Hinsichtlich der Ausweisung einer Sondernutzung im Freiland für (weitere) Schottergewinnung - Naßbaggerung - übersieht die beschwerdeführende Gemeinde, daß die Schottergewinnung keine landwirtschaftliche Nutzung darstellt und es daher nicht zutrifft - wie in der Beschwerde behauptet wird - daß dagegen keine fachlichen oder rechtlichen Bedenken bestünden, zieht man die Einwendungen der Fachabteilung für Naturschutz in Betracht. Auch wird in der im aufsichtsbehördlichen Verfahren erstatteten Stellungnahme des Gemeinderates der beschwerdeführenden Gemeinde vom 19. Juli 1991 selbst ausgeführt, daß ein Schottertransport zu einer anderen Verarbeitungsstelle wirtschaftlich und ökologisch unvertretbar wäre, da durch die "vielfachen Mehrfahrten eine erhebliche Mehrbelastung für die Umwelt eintreten würde".

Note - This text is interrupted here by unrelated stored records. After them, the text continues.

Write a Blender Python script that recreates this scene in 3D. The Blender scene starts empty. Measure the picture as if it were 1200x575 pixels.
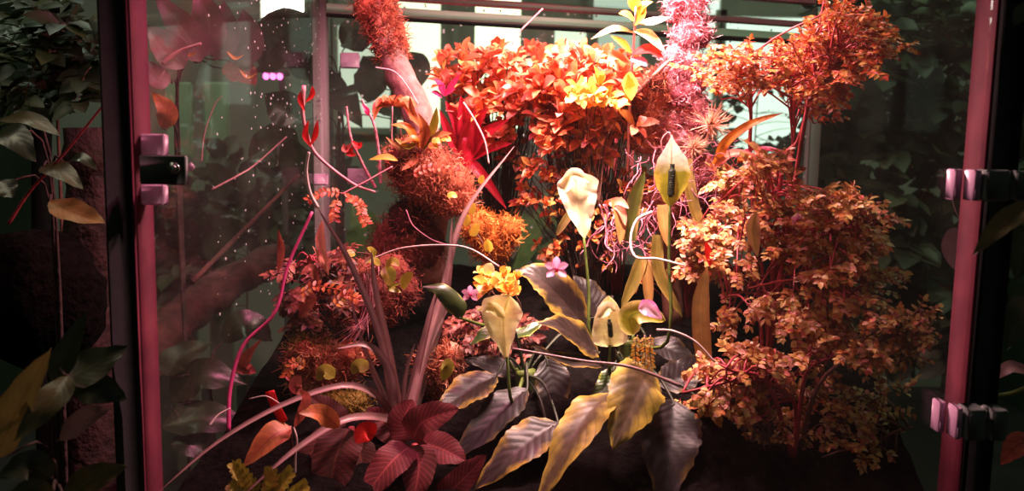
import bpy, math, random
from math import sin, cos, pi, radians
from mathutils import Vector as V, noise

R = random.Random(11)
SC = bpy.context.scene
COL = SC.collection

# ------------------------------------------------------------------ camera
F = 940.0
CAM = V((0, 0, 1.5))
PIT, ROL = radians(6.6), 0.0166
FW = V((0, cos(PIT), -sin(PIT)))
R0, U0 = V((1, 0, 0)), V((0, sin(PIT), cos(PIT)))
RT = R0 * cos(ROL) + U0 * sin(ROL)
UP = U0 * cos(ROL) - R0 * sin(ROL)
cam = bpy.data.cameras.new('camera')
cam.sensor_width = 36
cam.lens = 36 * F / 1200
cam.clip_start = 0.05
cam.dof.use_dof = True
cam.dof.focus_distance = 1.62
cam.dof.aperture_fstop = 3.2
co = bpy.data.objects.new('camera', cam)
COL.objects.link(co)
from mathutils import Matrix
m = Matrix((RT, UP, -FW)).transposed().to_4x4()
m.translation = CAM
co.matrix_world = m
SC.camera = co


def at(px, py, d):
    ray = FW + RT * ((px - 600) / F) + UP * ((287.5 - py) / F)
    return CAM + ray * (d / ray.y)


def P(lst, d0=1.5, d1=None):
    """photo positions -> world points; depth runs d0..d1 unless a point has its own"""
    d1 = d0 if d1 is None else d1
    n = max(1, len(lst) - 1)
    return [at(q[0], q[1], q[2] if len(q) > 2 else d0 + (d1 - d0) * i / n) for i, q in enumerate(lst)]


def w_at(px, d):
    return px * d / F


# ------------------------------------------------------------------ mesh helpers
ORG = {}


def resample(p, n):
    if len(p) == 2:
        return [p[0].lerp(p[1], i / n) for i in range(n + 1)]
    out = []
    k = len(p) - 1
    for i in range(n + 1):
        t = i / n * k
        j = min(int(t), k - 1)
        t -= j
        a, b = p[j], p[j + 1]
        z = p[j - 1] if j > 0 else a * 2 - b
        c = p[j + 2] if j + 2 <= k else b * 2 - a
        out.append(0.5 * ((2 * a) + (b - z) * t + (2 * z - 5 * a + 4 * b - c) * t * t + (3 * a - z - 3 * b + c) * t ** 3))
    return out


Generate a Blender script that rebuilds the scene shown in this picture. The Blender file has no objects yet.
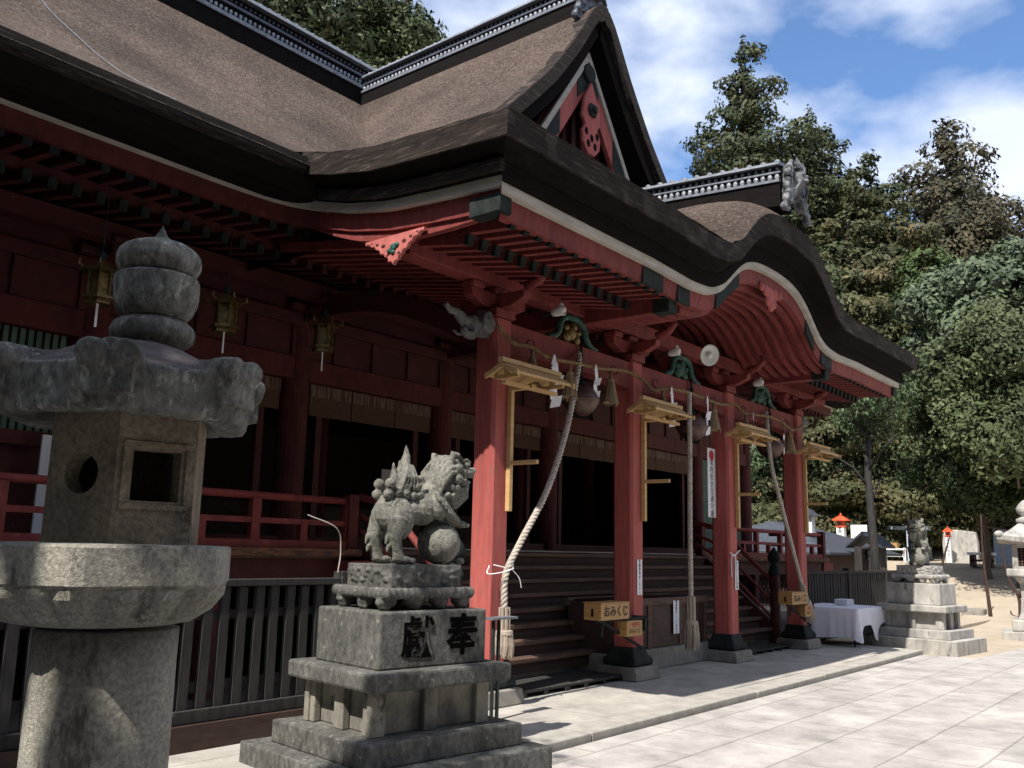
import bpy, math, random
from mathutils import Vector, Matrix, noise
random.seed(7)
R = math.radians
S = bpy.context.scene
COL = S.collection

# ------------------------------------------------------------------ camera, world, sun, exposure
cam_d = bpy.data.cameras.new('camera'); cam = bpy.data.objects.new('camera', cam_d); COL.objects.link(cam)
cam_d.sensor_width = 36.0; cam_d.lens = 908.0 / 1024 * 36.0; cam_d.clip_end = 2000; cam_d.clip_start = 0.05
up = Vector((116, -5000, 908)).normalized()
ex = Vector((746, 183, 908)); ex = (ex - up * ex.dot(up)).normalized(); ey = up.cross(ex)
# rows world axes in image frame (right, down, forward)
cm = Matrix(((ex.x, -ex.y, -ex.z), (ey.x, -ey.y, -ey.z), (up.x, -up.y, -up.z)))
cam.matrix_world = Matrix.Translation((0, 0, 1.6)) @ cm.to_4x4()
S.camera = cam

SUNV = Vector((-0.76, -0.09, 1.0)).normalized()
w = bpy.data.worlds.new('World'); S.world = w; w.use_nodes = True
nt = w.node_tree; nt.nodes.clear()
out = nt.nodes.new('ShaderNodeOutputWorld'); bg = nt.nodes.new('ShaderNodeBackground'); bg.inputs[1].default_value = 0.1
sky = nt.nodes.new('ShaderNodeTexSky'); sky.sky_type = 'NISHITA'; sky.sun_disc = False
sky.sun_elevation = math.asin(SUNV.z); sky.sun_rotation = math.atan2(SUNV.x, SUNV.y)
sky.air_density = 1.0; sky.dust_density = 0.4; sky.ozone_density = 4.0
tc = nt.nodes.new('ShaderNodeTexCoord'); mp = nt.nodes.new('ShaderNodeMapping'); mp.inputs['Scale'].default_value = (1.0, 1.0, 1.9)
mp.inputs['Location'].default_value = (4, 6, 1)
n1 = nt.nodes.new('ShaderNodeTexNoise'); n1.inputs['Scale'].default_value = 3.6; n1.inputs['Detail'].default_value = 9; n1.inputs['Roughness'].default_value = 0.5; n1.inputs['Distortion'].default_value = 0.1
cr = nt.nodes.new('ShaderNodeValToRGB'); cr.color_ramp.elements[0].position = 0.39; cr.color_ramp.elements[1].position = 0.57
cr.color_ramp.elements[0].color = (0, 0, 0, 1); cr.color_ramp.elements[1].color = (1, 1, 1, 1)
n2 = nt.nodes.new('ShaderNodeTexNoise'); n2.inputs['Scale'].default_value = 6; n2.inputs['Detail'].default_value = 5
cr2 = nt.nodes.new('ShaderNodeMix'); cr2.data_type = 'RGBA'; cr2.inputs[6].default_value = (4.6, 5.3, 6.8, 1); cr2.inputs[7].default_value = (9.0, 9.3, 10.0, 1)
mx = nt.nodes.new('ShaderNodeMix'); mx.data_type = 'RGBA'
L = nt.links.new
tint = nt.nodes.new('ShaderNodeMix'); tint.data_type = 'RGBA'; tint.blend_type = 'MULTIPLY'; tint.inputs[0].default_value = 1.0; tint.inputs[7].default_value = (1.15, 1.28, 1.42, 1)
L(sky.outputs[0], tint.inputs[6])
L(tc.outputs['Generated'], mp.inputs[0]); L(mp.outputs[0], n1.inputs[0]); L(n1.outputs[0], cr.inputs[0]); L(tc.outputs['Generated'], n2.inputs[0])
L(n2.outputs[0], cr2.inputs[0]); L(cr.outputs[0], mx.inputs[0]); L(tint.outputs[2], mx.inputs[6]); L(cr2.outputs[2], mx.inputs[7])
L(mx.outputs[2], bg.inputs[0]); L(bg.outputs[0], out.inputs[0])

sd = bpy.data.lights.new('sun', 'SUN'); sd.energy = 5.0; sd.angle = R(0.53); sd.color = (1.0, 0.95, 0.87)
so = bpy.data.objects.new('sun', sd); COL.objects.link(so); so.rotation_euler = SUNV.to_track_quat('Z', 'Y').to_euler(); so.location = (-20, -5, 30)
S.view_settings.view_transform = 'Standard'; S.view_settings.look = 'None'; S.view_settings.exposure = 0.6; S.view_settings.gamma = 1; S.view_settings.use_curve_mapping = False
S.render.engine = 'CYCLES'; S.cycles.max_bounces = 4; S.cycles.diffuse_bounces = 2; S.cycles.glossy_bounces = 2; S.cycles.transparent_max_bounces = 4
try: S.cycles.use_denoising = True
except Exception: pass

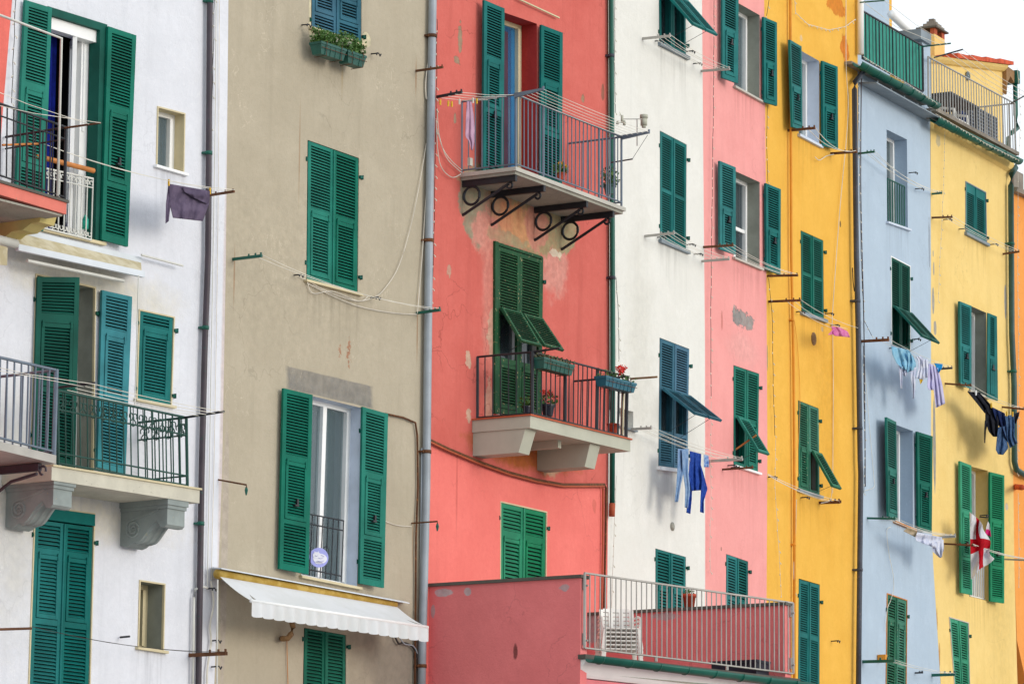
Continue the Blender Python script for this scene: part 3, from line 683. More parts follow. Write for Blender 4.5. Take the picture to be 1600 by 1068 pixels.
# small window
window(b, T('A', 657, 447, 768, 476, 763, 722, 652, 690), depth=.2, mull=0, rev='cream_paint', frame='white_frame', sill='white_frame', sillw=.03, casing='cream_paint', label='small window with cream surround')
# lower french window
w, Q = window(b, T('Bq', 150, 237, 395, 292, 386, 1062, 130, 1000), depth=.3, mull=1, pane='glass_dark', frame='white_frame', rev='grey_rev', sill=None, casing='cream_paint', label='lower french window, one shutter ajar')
leaf(qm(b, T('Bq', 152, 248, 327, 250, 308, 1045, 130, 1000), dl=.02, dr=.24), [(.03, .20, 'L'), (.25, .60, 'F'), (.63, .97, 'L')], 'sh_dk', w)
leaf(qm(b, T('Bq', 418, 303, 543, 331, 515, 1068, 398, 1040), dl=.03, dr=.10), [(.025, .21, 'L'), (.25, .60, 'F'), (.63, .97, 'L')], 'sh_lteal', w)
hinges(b, Q, w, 'LR', 'sh_dk')
# closed small shutter
window(b, T('Bq', 580, 385, 724, 416, 712, 783, 569, 755), closed=(1, 'sh_teal'), secs=[(.04, .15, 'L'), (.22, .965, 'F')], sill='cream_paint', sillw=.03, casing='cream_paint')
# bottom door window
window(b, T('C', 158, 262, 426, 298, 400, 1250, 124, 1215), closed=(2, 'sh_teal'), header=.058, secs=[(.02, .14, 'L'), (.17, .50, 'F'), (.53, .97, 'L')], sill=None, casing='cream_paint', pitch=.040, label='tall closed window below the balcony')
window(b, T('C', 633, 600, 745, 617, 738, 917, 626, 900), depth=.3, mull=0, pane='glass_dark', rev='grey_rev', frame='cream_paint', sill='cream_paint', sillw=.03, casing='cream_paint', label='small deep window low on the wall')
# stone balcony on corbels
bal = group_part(b, 'balcony'); bal['label'] = 'concrete balcony with dark green scroll railing'
L, R, _ = slab(b, (81, 728), (312, 765), .72, .15, 'slabcream', bal)
mb = MB(); e = Vector((0, -.02, 0)); h = Vector((0, 0, .02)); mb.hexa([L + e, R + e + Vector((.02, 0, 0)), Vector((R.x + .02, 0, R.z)), Vector((L.x, 0, L.z)), L + e + h, R + e + h + Vector((.02, 0, 0)), Vector((R.x + .02, 0, R.z)) + h, Vector((L.x, 0, L.z)) + h]); mb.build('floor_edge', 'cream_paint', bal)
def scroll_corbel(b, px, py, d, wd, ln, ht, mat, parent):
    A = loc(b, px, py, d); mb = MB()
    pr = [(0, 0), (.0, -ht * .80), (.03, -ht * .88), (.10, -ht * .88), (.13, -ht * .74)]
    for i in range(15): t = i / 14; pr.append((.15 + (ln - .34) * t, -ht * (.66 + .62 * (t - math.sin(t * 6.2832) * .11) + .10 * math.sin(t * math.pi))))
    pr += [(ln - .13, -ht * 1.38), (ln - .07, -ht * 1.42), (ln - .02, -ht * 1.36), (ln, -ht * 1.36), (ln, 0)]
    mb.prism([Vector((A.x, A.y + y, A.z + z)) for y, z in pr], Vector((wd, 0, 0)))
    mb.box((A.x - .03, A.y - .03, A.z - .07), (A.x + wd + .03, A.y + ln - .002, A.z - .001))
    mb.box((A.x - .015, A.y - .015, A.z - .11), (A.x + wd + .015, A.y + ln - .004, A.z - .0705))
    # carved scroll on the side faces
    for k_ in range(3): mb.tube([Vector((A.x + wd * (k_ + .5) / 3, A.y + y - .0, A.z + z)) for y, z in pr[4:20]], .018, 5)
    for xx in (A.x, A.x + wd):
        pts = []
        for i in range(40):
            an = i / 40 * 4.4 * math.pi; r_ = .015 + .095 * i / 40; pts.append(Vector((xx, A.y + ln - .19 + r_ * math.cos(an), A.z - ht * .86 + r_ * math.sin(an))))
        pts += [Vector((xx, A.y + .5 * ln + (.12 - .5 * ln) * t, A.z - ht * (.48 - .16 * t))) for t in (0, .4, .8, 1)]
        mb.tube(pts, .017, 5)
    mb.build('corbel', mat, parent)
scroll_corbel(b, 84, 746, .68, .30, .68, .36, 'corbel', bal); scroll_corbel(b, 262, 778, .68, .30, .68, .36, 'corbel', bal)
o, TL, TR, BL, BR = railing(b, (90, 610), (291, 652), (91, 723), (293, 758), .7, bal, 'green_iron', .115, .0085, 'R', mid=(.26, .86), posts=(0, 1))
mb = MB()
def scrolls(a, c, e, g_):
    L_ = (c - a).length; n = max(2, int(L_ / .165)); u_ = (c - a).normalized(); z_ = Vector((0, 0, 1))
    for i in range(n):
        f = (i + .5) / n; p = a.lerp(c, f); q = e.lerp(g_, f); h_ = (p - q).length; m_ = p.lerp(q, .14)
        for sg in (-1, 1):
            mb.ring(m_ + u_ * sg * .034, .03, .007, u_ * sg, z_, -50, 230, 12, 4)
            mb.tube([m_ + u_ * sg * .005 + z_ * -.03, m_ + u_ * sg * .03 + z_ * -.05, m_ + u_ * sg * .05 + z_ * -.075, m_ + u_ * sg * .015 + z_ * -.11], .007, 4)
        mb.tube([p, m_ + z_ * .04, m_ - z_ * .12], .006, 4)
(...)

Damit geht die beschwerdeführende Gemeinde aber selbst von einem einheitlichen Planungswillen hinsichtlich aller von der geplanten Widmung betroffenen Grundparzellen aus, der eine Teilung (und daher auch eine teilweise Genehmigung) des Plans von vornherein nicht zuläßt, sodaß die Frage auf sich beruhen kann, ob nach § 29 Abs. 8 und 9 ROG eine Teilgenehmigung eines Flächenwidmungsplans überhaupt in Betracht kommt.

Da die beschwerdeführende Gemeinde durch den angefochtenen Bescheid somit in ihren Rechten nicht verletzt wurde, war die Beschwerde gemäß § 42 Abs. 1 VwGG als unbegründet abzuweisen.

Die Kostenentscheidung gründet sich auf die §§ 47 ff VwGG in Verbindung mit der Verordnung BGBl. Nr. 104/1991.